* _Records provided_:
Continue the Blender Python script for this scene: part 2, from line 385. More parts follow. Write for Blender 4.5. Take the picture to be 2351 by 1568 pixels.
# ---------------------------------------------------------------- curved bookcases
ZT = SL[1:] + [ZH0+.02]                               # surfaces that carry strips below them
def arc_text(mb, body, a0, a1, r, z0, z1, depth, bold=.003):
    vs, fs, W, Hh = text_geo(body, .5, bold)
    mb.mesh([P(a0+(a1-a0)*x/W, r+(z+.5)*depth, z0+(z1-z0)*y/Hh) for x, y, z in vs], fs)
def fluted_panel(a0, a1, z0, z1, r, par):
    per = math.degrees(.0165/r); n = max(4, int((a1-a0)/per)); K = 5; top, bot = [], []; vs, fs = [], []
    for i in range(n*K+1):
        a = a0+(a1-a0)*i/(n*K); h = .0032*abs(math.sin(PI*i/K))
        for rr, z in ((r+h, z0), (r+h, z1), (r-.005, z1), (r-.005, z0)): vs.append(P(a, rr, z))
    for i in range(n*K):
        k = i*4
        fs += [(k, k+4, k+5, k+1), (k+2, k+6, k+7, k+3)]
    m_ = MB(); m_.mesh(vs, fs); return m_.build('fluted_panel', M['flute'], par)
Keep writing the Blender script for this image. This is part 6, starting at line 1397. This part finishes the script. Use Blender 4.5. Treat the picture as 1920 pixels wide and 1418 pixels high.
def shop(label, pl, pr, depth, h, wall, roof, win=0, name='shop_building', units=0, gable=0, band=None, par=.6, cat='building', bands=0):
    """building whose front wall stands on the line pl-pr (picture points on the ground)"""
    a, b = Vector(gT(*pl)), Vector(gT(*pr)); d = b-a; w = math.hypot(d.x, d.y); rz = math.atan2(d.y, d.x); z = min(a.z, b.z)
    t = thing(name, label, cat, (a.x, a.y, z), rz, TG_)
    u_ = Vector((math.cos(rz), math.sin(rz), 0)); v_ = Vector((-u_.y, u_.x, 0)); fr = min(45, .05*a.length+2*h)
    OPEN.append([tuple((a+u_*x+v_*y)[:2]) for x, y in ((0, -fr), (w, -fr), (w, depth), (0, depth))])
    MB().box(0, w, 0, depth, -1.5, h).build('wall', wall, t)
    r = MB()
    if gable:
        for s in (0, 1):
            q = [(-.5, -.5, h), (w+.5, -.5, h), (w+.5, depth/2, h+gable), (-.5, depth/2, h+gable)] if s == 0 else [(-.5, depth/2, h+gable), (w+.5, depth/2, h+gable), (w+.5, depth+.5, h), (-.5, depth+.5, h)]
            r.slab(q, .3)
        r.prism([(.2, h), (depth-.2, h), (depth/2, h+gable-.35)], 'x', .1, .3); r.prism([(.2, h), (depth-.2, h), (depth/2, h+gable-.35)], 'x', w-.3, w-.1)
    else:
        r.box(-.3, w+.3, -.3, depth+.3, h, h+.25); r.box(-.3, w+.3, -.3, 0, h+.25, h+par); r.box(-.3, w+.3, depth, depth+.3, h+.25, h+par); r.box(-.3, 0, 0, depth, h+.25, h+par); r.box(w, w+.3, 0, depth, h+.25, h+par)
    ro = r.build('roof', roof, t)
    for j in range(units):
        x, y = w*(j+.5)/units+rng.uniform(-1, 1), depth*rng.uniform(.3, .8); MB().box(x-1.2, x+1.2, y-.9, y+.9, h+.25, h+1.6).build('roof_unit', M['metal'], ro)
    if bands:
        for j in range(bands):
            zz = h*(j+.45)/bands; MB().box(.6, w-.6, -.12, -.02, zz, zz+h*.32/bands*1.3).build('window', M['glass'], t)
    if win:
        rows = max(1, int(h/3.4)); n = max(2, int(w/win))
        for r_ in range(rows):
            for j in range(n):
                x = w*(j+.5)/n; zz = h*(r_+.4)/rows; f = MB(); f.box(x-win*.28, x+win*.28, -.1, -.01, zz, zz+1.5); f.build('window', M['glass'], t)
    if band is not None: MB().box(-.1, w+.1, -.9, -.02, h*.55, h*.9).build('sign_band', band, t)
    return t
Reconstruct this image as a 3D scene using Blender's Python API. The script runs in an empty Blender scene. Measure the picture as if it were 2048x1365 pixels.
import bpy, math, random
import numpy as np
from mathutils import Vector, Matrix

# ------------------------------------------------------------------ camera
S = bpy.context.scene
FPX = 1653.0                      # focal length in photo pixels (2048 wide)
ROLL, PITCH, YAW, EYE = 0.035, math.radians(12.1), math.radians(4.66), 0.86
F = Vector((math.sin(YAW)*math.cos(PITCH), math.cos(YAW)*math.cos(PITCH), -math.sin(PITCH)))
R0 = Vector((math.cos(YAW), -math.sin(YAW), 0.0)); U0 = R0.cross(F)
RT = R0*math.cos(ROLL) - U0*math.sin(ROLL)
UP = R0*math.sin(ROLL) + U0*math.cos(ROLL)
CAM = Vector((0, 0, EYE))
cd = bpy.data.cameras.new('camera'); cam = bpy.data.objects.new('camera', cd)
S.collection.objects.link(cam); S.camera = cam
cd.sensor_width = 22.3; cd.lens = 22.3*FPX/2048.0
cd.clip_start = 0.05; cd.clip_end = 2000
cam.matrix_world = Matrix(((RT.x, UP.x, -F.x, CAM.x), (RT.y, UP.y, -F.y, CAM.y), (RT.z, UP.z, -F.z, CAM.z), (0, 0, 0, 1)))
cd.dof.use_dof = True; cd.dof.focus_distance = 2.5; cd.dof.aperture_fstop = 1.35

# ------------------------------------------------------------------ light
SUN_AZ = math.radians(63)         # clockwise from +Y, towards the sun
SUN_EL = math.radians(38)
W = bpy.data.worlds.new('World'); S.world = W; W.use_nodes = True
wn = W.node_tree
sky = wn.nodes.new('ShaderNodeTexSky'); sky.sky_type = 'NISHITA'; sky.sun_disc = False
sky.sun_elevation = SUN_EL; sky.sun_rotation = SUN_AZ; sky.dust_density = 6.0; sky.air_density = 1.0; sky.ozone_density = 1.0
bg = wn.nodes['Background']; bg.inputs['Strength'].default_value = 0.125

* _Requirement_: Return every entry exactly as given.

* _Full solution_:
Continue the Blender Python script for this scene: part 2, from line 385. More parts follow. Write for Blender 4.5. Take the picture to be 2351 by 1568 pixels.
# ---------------------------------------------------------------- curved bookcases
ZT = SL[1:] + [ZH0+.02]                               # surfaces that carry strips below them
def arc_text(mb, body, a0, a1, r, z0, z1, depth, bold=.003):
    vs, fs, W, Hh = text_geo(body, .5, bold)
    mb.mesh([P(a0+(a1-a0)*x/W, r+(z+.5)*depth, z0+(z1-z0)*y/Hh) for x, y, z in vs], fs)
def fluted_panel(a0, a1, z0, z1, r, par):
    per = math.degrees(.0165/r); n = max(4, int((a1-a0)/per)); K = 5; top, bot = [], []; vs, fs = [], []
    for i in range(n*K+1):
        a = a0+(a1-a0)*i/(n*K); h = .0032*abs(math.sin(PI*i/K))
        for rr, z in ((r+h, z0), (r+h, z1), (r-.005, z1), (r-.005, z0)): vs.append(P(a, rr, z))
    for i in range(n*K):
        k = i*4
        fs += [(k, k+4, k+5, k+1), (k+2, k+6, k+7, k+3)]
    m_ = MB(); m_.mesh(vs, fs); return m_.build('fluted_panel', M['flute'], par)
Keep writing the Blender script for this image. This is part 6, starting at line 1397. This part finishes the script. Use Blender 4.5. Treat the picture as 1920 pixels wide and 1418 pixels high.
def shop(label, pl, pr, depth, h, wall, roof, win=0, name='shop_building', units=0, gable=0, band=None, par=.6, cat='building', bands=0):
    """building whose front wall stands on the line pl-pr (picture points on the ground)"""
    a, b = Vector(gT(*pl)), Vector(gT(*pr)); d = b-a; w = math.hypot(d.x, d.y); rz = math.atan2(d.y, d.x); z = min(a.z, b.z)
    t = thing(name, label, cat, (a.x, a.y, z), rz, TG_)
    u_ = Vector((math.cos(rz), math.sin(rz), 0)); v_ = Vector((-u_.y, u_.x, 0)); fr = min(45, .05*a.length+2*h)
    OPEN.append([tuple((a+u_*x+v_*y)[:2]) for x, y in ((0, -fr), (w, -fr), (w, depth), (0, depth))])
    MB().box(0, w, 0, depth, -1.5, h).build('wall', wall, t)
    r = MB()
    if gable:
        for s in (0, 1):
            q = [(-.5, -.5, h), (w+.5, -.5, h), (w+.5, depth/2, h+gable), (-.5, depth/2, h+gable)] if s == 0 else [(-.5, depth/2, h+gable), (w+.5, depth/2, h+gable), (w+.5, depth+.5, h), (-.5, depth+.5, h)]
            r.slab(q, .3)
        r.prism([(.2, h), (depth-.2, h), (depth/2, h+gable-.35)], 'x', .1, .3); r.prism([(.2, h), (depth-.2, h), (depth/2, h+gable-.35)], 'x', w-.3, w-.1)
    else:
        r.box(-.3, w+.3, -.3, depth+.3, h, h+.25); r.box(-.3, w+.3, -.3, 0, h+.25, h+par); r.box(-.3, w+.3, depth, depth+.3, h+.25, h+par); r.box(-.3, 0, 0, depth, h+.25, h+par); r.box(w, w+.3, 0, depth, h+.25, h+par)
    ro = r.build('roof', roof, t)
    for j in range(units):
        x, y = w*(j+.5)/units+rng.uniform(-1, 1), depth*rng.uniform(.3, .8); MB().box(x-1.2, x+1.2, y-.9, y+.9, h+.25, h+1.6).build('roof_unit', M['metal'], ro)
    if bands:
        for j in range(bands):
            zz = h*(j+.45)/bands; MB().box(.6, w-.6, -.12, -.02, zz, zz+h*.32/bands*1.3).build('window', M['glass'], t)
    if win:
        rows = max(1, int(h/3.4)); n = max(2, int(w/win))
        for r_ in range(rows):
            for j in range(n):
                x = w*(j+.5)/n; zz = h*(r_+.4)/rows; f = MB(); f.box(x-win*.28, x+win*.28, -.1, -.01, zz, zz+1.5); f.build('window', M['glass'], t)
    if band is not None: MB().box(-.1, w+.1, -.9, -.02, h*.55, h*.9).build('sign_band', band, t)
    return t
Reconstruct this image as a 3D scene using Blender's Python API. The script runs in an empty Blender scene. Measure the picture as if it were 2048x1365 pixels.
import bpy, math, random
import numpy as np
from mathutils import Vector, Matrix

# ------------------------------------------------------------------ camera
S = bpy.context.scene
FPX = 1653.0                      # focal length in photo pixels (2048 wide)
ROLL, PITCH, YAW, EYE = 0.035, math.radians(12.1), math.radians(4.66), 0.86
F = Vector((math.sin(YAW)*math.cos(PITCH), math.cos(YAW)*math.cos(PITCH), -math.sin(PITCH)))
R0 = Vector((math.cos(YAW), -math.sin(YAW), 0.0)); U0 = R0.cross(F)
RT = R0*math.cos(ROLL) - U0*math.sin(ROLL)
UP = R0*math.sin(ROLL) + U0*math.cos(ROLL)
CAM = Vector((0, 0, EYE))
cd = bpy.data.cameras.new('camera'); cam = bpy.data.objects.new('camera', cd)
S.collection.objects.link(cam); S.camera = cam
cd.sensor_width = 22.3; cd.lens = 22.3*FPX/2048.0
cd.clip_start = 0.05; cd.clip_end = 2000
cam.matrix_world = Matrix(((RT.x, UP.x, -F.x, CAM.x), (RT.y, UP.y, -F.y, CAM.y), (RT.z, UP.z, -F.z, CAM.z), (0, 0, 0, 1)))
cd.dof.use_dof = True; cd.dof.focus_distance = 2.5; cd.dof.aperture_fstop = 1.35

# ------------------------------------------------------------------ light
SUN_AZ = math.radians(63)         # clockwise from +Y, towards the sun
SUN_EL = math.radians(38)
W = bpy.data.worlds.new('World'); S.world = W; W.use_nodes = True
wn = W.node_tree
sky = wn.nodes.new('ShaderNodeTexSky'); sky.sky_type = 'NISHITA'; sky.sun_disc = False
sky.sun_elevation = SUN_EL; sky.sun_rotation = SUN_AZ; sky.dust_density = 6.0; sky.air_density = 1.0; sky.ozone_density = 1.0
bg = wn.nodes['Background']; bg.inputs['Strength'].default_value = 0.125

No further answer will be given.